PHOTOGRAPHY · STILL LIFE · 2024
The brief was simply about demonstrating controlled lighting techniques, so I decided to build a still life that holds up to the formal language of 17th-century Dutch painting while being visually interpreted in a modern way. That meant constructing a scene with the same density, symbolic weight, and chiaroscuro lighting as the Old Masters, while keeping the work readable as contemporary editorial photography. Every element in the frame was sourced or built for the shoot, and the composition was built intentionally to showcase the frailty and fleeting preciousness of life.
The composition is anchored by a constructed banquet tableau. It features peonies and roses in deep plums and creams cascading over a green velvet drape, candle wax pooling on a candelabra, a halved artichoke, dark cherries in cut crystal, a brass skull, ripe apricots, and a hand-built ceramic eye-bowl marked with JLL Creative iconography. I sourced the florals, built the arrangement, threw and finished the ceramic vessel, and arranged each object by hand. The lighting was single-sourced and warm, set to recall Vermeer and Rembrandt, internal light, deep falloff, color held in the highlights, and surrendered to shadow at the edges.

A constructed scene at this scale and density offers many opportunities for things to go wrong. Florals wilt under hot lights, candle wax pools unpredictably, cut crystal throws unwanted reflections, and any one element going off draws the eye away from the composition. I worked the scene in passes, starting with broad passes before honing in and tightening detail areas. Tighter detail frames let me study surface qualities the wide shot can only suggest: dried rose petals on velvet, the soft fuzz of ripe apricots, the violet center of a halved artichoke catching the only available light.

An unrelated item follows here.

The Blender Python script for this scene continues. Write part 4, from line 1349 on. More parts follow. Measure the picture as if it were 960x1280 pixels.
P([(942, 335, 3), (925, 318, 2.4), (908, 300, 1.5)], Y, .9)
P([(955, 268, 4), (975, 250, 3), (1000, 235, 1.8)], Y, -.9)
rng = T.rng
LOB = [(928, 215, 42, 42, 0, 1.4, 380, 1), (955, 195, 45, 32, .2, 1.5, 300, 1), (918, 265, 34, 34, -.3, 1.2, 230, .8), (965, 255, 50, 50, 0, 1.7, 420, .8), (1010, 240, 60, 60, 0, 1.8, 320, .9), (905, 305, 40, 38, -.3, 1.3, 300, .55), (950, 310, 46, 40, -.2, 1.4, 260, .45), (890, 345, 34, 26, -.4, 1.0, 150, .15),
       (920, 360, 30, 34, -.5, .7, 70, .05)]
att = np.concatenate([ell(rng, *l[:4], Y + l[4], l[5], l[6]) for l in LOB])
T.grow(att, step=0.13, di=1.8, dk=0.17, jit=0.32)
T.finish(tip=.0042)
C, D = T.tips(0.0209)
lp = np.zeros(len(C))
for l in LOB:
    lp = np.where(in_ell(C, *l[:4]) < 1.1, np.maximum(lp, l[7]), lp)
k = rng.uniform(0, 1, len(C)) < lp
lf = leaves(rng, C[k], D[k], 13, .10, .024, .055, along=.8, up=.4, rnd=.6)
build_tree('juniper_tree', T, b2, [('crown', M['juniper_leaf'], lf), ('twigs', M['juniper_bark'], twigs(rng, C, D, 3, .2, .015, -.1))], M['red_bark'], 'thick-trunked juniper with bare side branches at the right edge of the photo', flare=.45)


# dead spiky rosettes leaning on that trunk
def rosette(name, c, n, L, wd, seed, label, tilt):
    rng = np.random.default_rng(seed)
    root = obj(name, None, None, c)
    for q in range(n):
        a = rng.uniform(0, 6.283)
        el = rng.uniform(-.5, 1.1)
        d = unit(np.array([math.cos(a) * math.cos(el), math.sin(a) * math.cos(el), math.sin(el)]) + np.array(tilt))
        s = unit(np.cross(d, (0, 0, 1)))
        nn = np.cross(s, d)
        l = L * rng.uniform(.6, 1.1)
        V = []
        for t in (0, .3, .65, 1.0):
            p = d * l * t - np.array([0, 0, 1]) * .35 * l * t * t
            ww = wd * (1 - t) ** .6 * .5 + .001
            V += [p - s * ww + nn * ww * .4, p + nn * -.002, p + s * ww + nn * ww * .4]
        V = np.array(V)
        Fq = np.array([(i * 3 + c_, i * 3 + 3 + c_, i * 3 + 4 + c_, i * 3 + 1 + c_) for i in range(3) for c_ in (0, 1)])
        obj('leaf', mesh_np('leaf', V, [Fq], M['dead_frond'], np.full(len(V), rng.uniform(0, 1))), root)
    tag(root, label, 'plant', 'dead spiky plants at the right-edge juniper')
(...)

Building a scene from scratch is a different discipline from capturing one. The work begins long before the shutter ever fires; first planning and ideating, then sourcing, constructing, and arranging every object in the frame. Lighting is the easy part once the composition reads as envisioned. This piece is part of an ongoing body of still life studies investigating how the formal language of Renaissance and Golden Age painting traditions translates into contemporary editorial photography.